▶ [Goal of the exercise]:
Your task is to reproduce, verbatim and without pictures, the lines from the opening of the listing through the line containing "COL = scene.collection".

▶ [Given material]:
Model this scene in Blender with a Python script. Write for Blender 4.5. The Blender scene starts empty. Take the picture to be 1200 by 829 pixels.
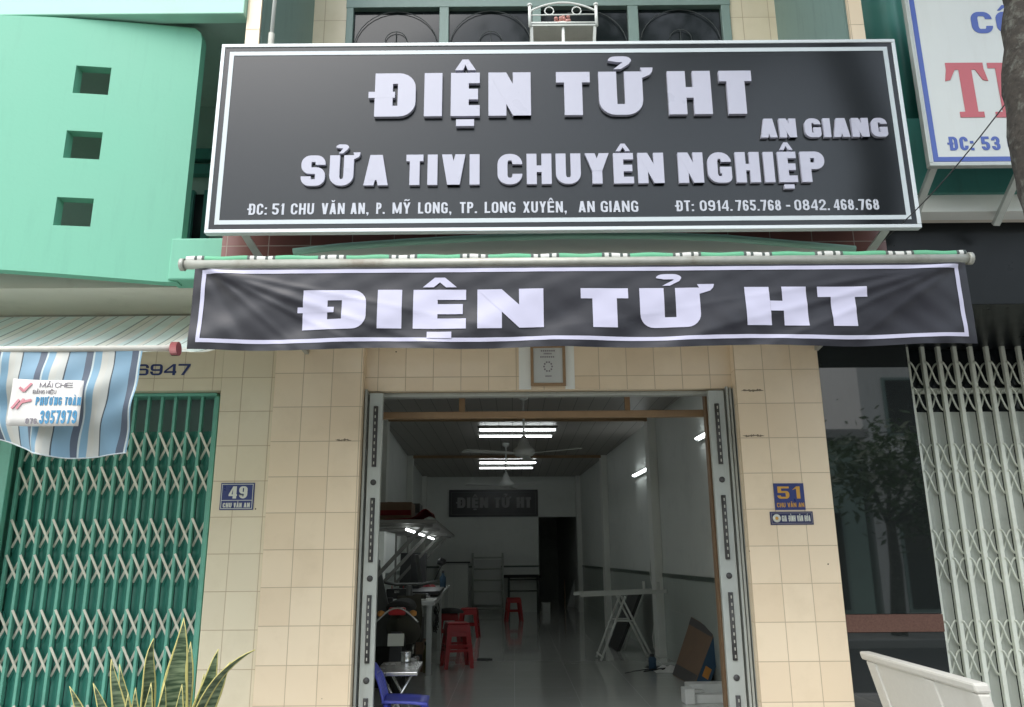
import bpy, bmesh, math, random, unicodedata
from mathutils import Matrix, Vector
random.seed(7)
R = math.radians
scene = bpy.context.scene
COL = scene.collection

# ------------------------------------------------------------ camera, sky, sun, exposure
F_PX, TH, ROLL = 923.0, R(14.33), R(0.45)       # focal length in photo pixels (photo 1200 wide), pitch, roll
CAM = Vector((0, -5.6, 1.5))
FW = Vector((0, math.cos(TH), math.sin(TH)))
UP0 = Vector((0, -math.sin(TH), math.cos(TH))); RT0 = Vector((1, 0, 0))
RT = RT0*math.cos(ROLL) - UP0*math.sin(ROLL)
UP = RT0*math.sin(ROLL) + UP0*math.cos(ROLL)
cd = bpy.data.cameras.new('camera'); cam = bpy.data.objects.new('camera', cd); COL.objects.link(cam)
cd.sensor_width = 36; cd.lens = 36*F_PX/1200; cd.clip_end = 500; cd.clip_start = 0.05
m3 = Matrix((RT, UP, -FW)).transposed()
cam.matrix_world = Matrix.Translation(CAM) @ m3.to_4x4()
scene.camera = cam

SUN_DIR = Vector((-0.28, -0.56, 0.85)).normalized()      # towards the sun
w = bpy.data.worlds.new('World'); scene.world = w; w.use_nodes = True
nt = w.node_tree; bg = nt.nodes['Background']
sky = nt.nodes.new('ShaderNodeTexSky'); sky.sky_type = 'NISHITA'; sky.sun_disc = False
sky.sun_elevation = math.asin(SUN_DIR.z); sky.sun_rotation = math.atan2(SUN_DIR.x, SUN_DIR.y)
sky.air_density = 1.6; sky.dust_density = 1.5
hs = nt.nodes.new('ShaderNodeHueSaturation'); hs.inputs['Saturation'].default_value = 0.5
nt.links.new(sky.outputs[0], hs.inputs['Color']); nt.links.new(hs.outputs[0], bg.inputs['Color'])
bg.inputs['Strength'].default_value = 0.15
sl = bpy.data.lights.new('sun', 'SUN'); sl.energy = 0.8; sl.angle = R(45); sl.color = (1, .965, .92)
so = bpy.data.objects.new('sun', sl); COL.objects.link(so)
so.rotation_euler = SUN_DIR.to_track_quat('Z', 'Y').to_euler(); so.location = (-8, -10, 14)
scene.view_settings.view_transform = 'Standard'; scene.view_settings.look = 'None'
scene.view_settings.gamma = 1; scene.view_settings.exposure = 1.42
scene.view_settings.use_curve_mapping = False
scene.cycles.max_bounces = 8; scene.cycles.diffuse_bounces = 5

# ------------------------------------------------------------ helpers
def ray(px, py):
    return FW*F_PX + RT*(px-600) + UP*(414.5-py)
def at(px, py, Y):                  # photo pixel -> point on the vertical plane y = Y
    d = ray(px, py); t = (Y-CAM.y)/d.y
    return CAM + d*t
def onz(px, py, z):                 # photo pixel -> point at height z
    d = ray(px, py); t = (z-CAM.z)/d.z
    return CAM + d*t
SK = R(2.47)                        # the shop's inside runs slightly askew to its front
FLZ = .19                            # the shop floor lies a step above the street
IM = Matrix.Translation((0, CAM.y, FLZ)) @ Matrix.Rotation(SK, 4, 'Z')
II = IM.inverted()
def ip(px, py, d):                  # photo pixel -> point in the shop's own frame at depth d
    o = II @ CAM; v = II.to_3x3() @ ray(px, py); t = (d-o.y)/v.y
    return o + v*t
def iz(px, py, z):
    o = II @ CAM; v = II.to_3x3() @ ray(px, py); t = (z-o.z)/v.z
    return o + v*t

class MB:
    def __init__(s, xf=None): s.v = []; s.f = []; s.xf = xf; s.sm = set()
    def add(s, vs, fs, smooth=False):
        b = len(s.v)
        for p in vs:
            p = Vector(p); s.v.append(s.xf @ p if s.xf else p)
        for f in fs:
            if smooth: s.sm.add(len(s.f))
            s.f.append([b+i for i in f])
        return s
    def box(s, x0, x1, y0, y1, z0, z1):
        return s.add([(x0,y0,z0),(x1,y0,z0),(x1,y1,z0),(x0,y1,z0),(x0,y0,z1),(x1,y0,z1),(x1,y1,z1),(x0,y1,z1)],
              [(3,2,1,0),(4,5,6,7),(0,1,5,4),(1,2,6,5),(2,3,7,6),(3,0,4,7)])
    def cbox(s, c, sx, sy, sz, rot=None):
        vs = []
        for dz in (-.5,.5):
            for dx, dy in ((-.5,-.5),(.5,-.5),(.5,.5),(-.5,.5)):
                p = Vector((dx*sx, dy*sy, dz*sz))
                if rot: p = rot @ p
                vs.append(Vector(c)+p)
        return s.add(vs, [(3,2,1,0),(4,5,6,7),(0,1,5,4),(1,2,6,5),(2,3,7,6),(3,0,4,7)])
    def quad(s, a, b, c, d): return s.add([a,b,c,d], [(0,1,2,3)])
    def tube(s, pts, r, n=8, cap=True):
        pts = [Vector(p) for p in pts]; rs = r if isinstance(r, (list, tuple)) else [r]*len(pts)
        vs = []; N = len(pts); prev = None
        for i, p in enumerate(pts):
            t = (pts[min(i+1,N-1)]-pts[max(i-1,0)]).normalized()
            if prev is None:
                a = Vector((0,0,1)) if abs(t.z) < .9 else Vector((1,0,0))
                u = t.cross(a).normalized()
            else:
                u = (prev - t*prev.dot(t)).normalized()
            prev = u; q = t.cross(u)
            for k in range(n):
                an = 2*math.pi*k/n; vs.append(p+(u*math.cos(an)+q*math.sin(an))*rs[i])
        fs = []
        for i in range(N-1):
            for k in range(n):
                fs.append((i*n+k, i*n+(k+1)%n, (i+1)*n+(k+1)%n, (i+1)*n+k))
        s.add(vs, fs, True)
        if cap:
            b = len(s.v)-len(vs); s.f.append([b+k for k in range(n)][::-1]); s.f.append([b+(N-1)*n+k for k in range(n)])
        return s
    def bar(s, p0, p1, wx, wy):     # rectangular bar between two points
        p0 = Vector(p0); p1 = Vector(p1); t = (p1-p0).normalized()
        a = Vector((0,1,0)) if abs(t.y) < .9 else Vector((1,0,0))
        u = t.cross(a).normalized(); q = u.cross(t)
        vs = [p+u*(i*wx/2)+q*(j*wy/2) for p in (p0,p1) for i, j in ((-1,-1),(1,-1),(1,1),(-1,1))]
        return s.add(vs, [(3,2,1,0),(4,5,6,7),(0,1,5,4),(1,2,6,5),(2,3,7,6),(3,0,4,7)])
    def lathe(s, c, prof, n=20, axis=None):
        c = Vector(c); vs = []; fs = []
        for r, z in prof:
            for k in range(n):
                an = 2*math.pi*k/n; p = Vector((r*math.cos(an), r*math.sin(an), z))
                if axis: p = axis @ p
                vs.append(c+p)
        for i in range(len(prof)-1):
            for k in range(n): fs.append((i*n+k, i*n+(k+1)%n, (i+1)*n+(k+1)%n, (i+1)*n+k))
        return s.add(vs, fs, True)
    def prism(s, pts, ext):         # planar polygon pulled along ext
        ext = Vector(ext); n = len(pts); vs = [Vector(p) for p in pts]+[Vector(p)+ext for p in pts]
        fs = [tuple(range(n))[::-1], tuple(range(n, 2*n))]+[(i,(i+1)%n,n+(i+1)%n,n+i) for i in range(n)]
        return s.add(vs, fs)
    def grid(s, fn, nu, nv, smooth=True):
        vs = [fn(i/nu, j/nv) for j in range(nv+1) for i in range(nu+1)]
        fs = [(j*(nu+1)+i, j*(nu+1)+i+1, (j+1)*(nu+1)+i+1, (j+1)*(nu+1)+i) for j in range(nv) for i in range(nu)]
        return s.add(vs, fs, smooth)
    def build(s, name, mat, parent=None, bevel=0, thick=0, local=False):
        me = bpy.data.meshes.new(name)
        off = Vector((0,0,0))
        p = parent
        while p and not local: off += p.location; p = p.parent
        me.from_pydata([v-off for v in s.v], [], s.f); me.update()
        for i in s.sm: me.polygons[i].use_smooth = True
        bm = bmesh.new(); bm.from_mesh(me); bmesh.ops.recalc_face_normals(bm, faces=bm.faces); bm.to_mesh(me); bm.free()
        if mat: me.materials.append(mat)
        o = bpy.data.objects.new(name, me); COL.objects.link(o)
        if parent: o.parent = parent
        if thick:
            md = o.modifiers.new('thick', 'SOLIDIFY'); md.thickness = thick; md.offset = 0
        if bevel:
            md = o.modifiers.new('bevel', 'BEVEL'); md.width = bevel; md.segments = 2; md.limit_method = 'ANGLE'; md.angle_limit = R(40)
        return o

def tag(o, label, cat, group=None, kind=None):
    if label: o['label'] = label
    if cat: o['category'] = cat
    if group: o['group'] = group
    if kind: o['kind'] = kind
    return o
def thing(name, label, cat, loc=(0,0,0), group=None):
    o = bpy.data.objects.new(name, None); COL.objects.link(o); o.location = loc; o.empty_display_size = .1
    return tag(o, label, cat, group)
def dup(root, loc, label, rz=0):
    r = root.copy(); COL.objects.link(r); r.location = loc; r.rotation_euler = (0,0,rz); r['label'] = label
    for ch in list(root.children):
        c = ch.copy(); COL.objects.link(c); c.parent = r
        for g in ch.children:
            d = g.copy(); COL.objects.link(d); d.parent = c
    return r

# ------------------------------------------------------------ materials
def pm(name, col, rough=.6, var=.12, scale=6, metal=0, spec=.5, bump=0, bscale=60, dirt=None, dirt_amt=.3, streak=False, dscale=2.5, coat=0, emit=0, transl=0, rvar=.08):
    m = bpy.data.materials.new(name); m.use_nodes = True; N = m.node_tree.nodes; L = m.node_tree.links
    b = N['Principled BSDF']; b.inputs['Metallic'].default_value = metal
    b.inputs['Specular IOR Level'].default_value = spec
    geo = N.new('ShaderNodeNewGeometry')
    nz = N.new('ShaderNodeTexNoise'); nz.inputs['Scale'].default_value = scale; nz.inputs['Detail'].default_value = 5
    L.new(geo.outputs['Position'], nz.inputs['Vector'])
    mx = N.new('ShaderNodeMix'); mx.data_type = 'RGBA'
    c = Vector(col); lo = c*(1-var); hi = c*(1+var)
    mx.inputs[6].default_value = (*lo, 1); mx.inputs[7].default_value = (*[min(x,1) for x in hi], 1)
    L.new(nz.outputs['Fac'], mx.inputs[0]); out = mx.outputs[2]
    if dirt:
        n2 = N.new('ShaderNodeTexNoise'); n2.inputs['Scale'].default_value = dscale; n2.inputs['Detail'].default_value = 8; n2.inputs['Roughness'].default_value = .7
        if streak:
            mp = N.new('ShaderNodeMapping'); mp.inputs['Scale'].default_value = (6, 6, .7)
            L.new(geo.outputs['Position'], mp.inputs['Vector']); L.new(mp.outputs[0], n2.inputs['Vector'])
        else: L.new(geo.outputs['Position'], n2.inputs['Vector'])
        rp = N.new('ShaderNodeMapRange'); rp.inputs[1].default_value = .52; rp.inputs[2].default_value = .75; rp.inputs[4].default_value = dirt_amt
        L.new(n2.outputs['Fac'], rp.inputs[0])
        m2 = N.new('ShaderNodeMix'); m2.data_type = 'RGBA'; m2.inputs[7].default_value = (*dirt, 1)
        L.new(rp.outputs[0], m2.inputs[0]); L.new(out, m2.inputs[6]); out = m2.outputs[2]
    L.new(out, b.inputs['Base Color'])
    rr = N.new('ShaderNodeMapRange'); rr.inputs[3].default_value = max(rough-rvar,.02); rr.inputs[4].default_value = min(rough+rvar,1)
    L.new(nz.outputs['Fac'], rr.inputs[0]); L.new(rr.outputs[0], b.inputs['Roughness'])
    if coat: b.inputs['Coat Weight'].default_value = coat; b.inputs['Coat Roughness'].default_value = .08
    if bump:
        n3 = N.new('ShaderNodeTexNoise'); n3.inputs['Scale'].default_value = bscale; n3.inputs['Detail'].default_value = 4
        L.new(geo.outputs['Position'], n3.inputs['Vector'])
        bp = N.new('ShaderNodeBump'); bp.inputs['Strength'].default_value = bump; bp.inputs['Distance'].default_value = .01
        L.new(n3.outputs['Fac'], bp.inputs['Height']); L.new(bp.outputs[0], b.inputs['Normal'])
    if emit:
        L.new(out, b.inputs['Emission Color']); b.inputs['Emission Strength'].default_value = emit
    if transl: add_transl(m, out, transl)
    return m
def add_transl(m, out, fac):
    N = m.node_tree.nodes; L = m.node_tree.links; b = N['Principled BSDF']
    t = N.new('ShaderNodeBsdfTranslucent'); L.new(out, t.inputs['Color'])
    ms = N.new('ShaderNodeMixShader'); ms.inputs[0].default_value = fac
    L.new(b.outputs[0], ms.inputs[1]); L.new(t.outputs[0], ms.inputs[2])
    L.new(ms.outputs[0], N['Material Output'].inputs['Surface'])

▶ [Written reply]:
Model this scene in Blender with a Python script. Write for Blender 4.5. The Blender scene starts empty. Take the picture to be 1200 by 829 pixels.
import bpy, bmesh, math, random, unicodedata
from mathutils import Matrix, Vector
random.seed(7)
R = math.radians
scene = bpy.context.scene
COL = scene.collection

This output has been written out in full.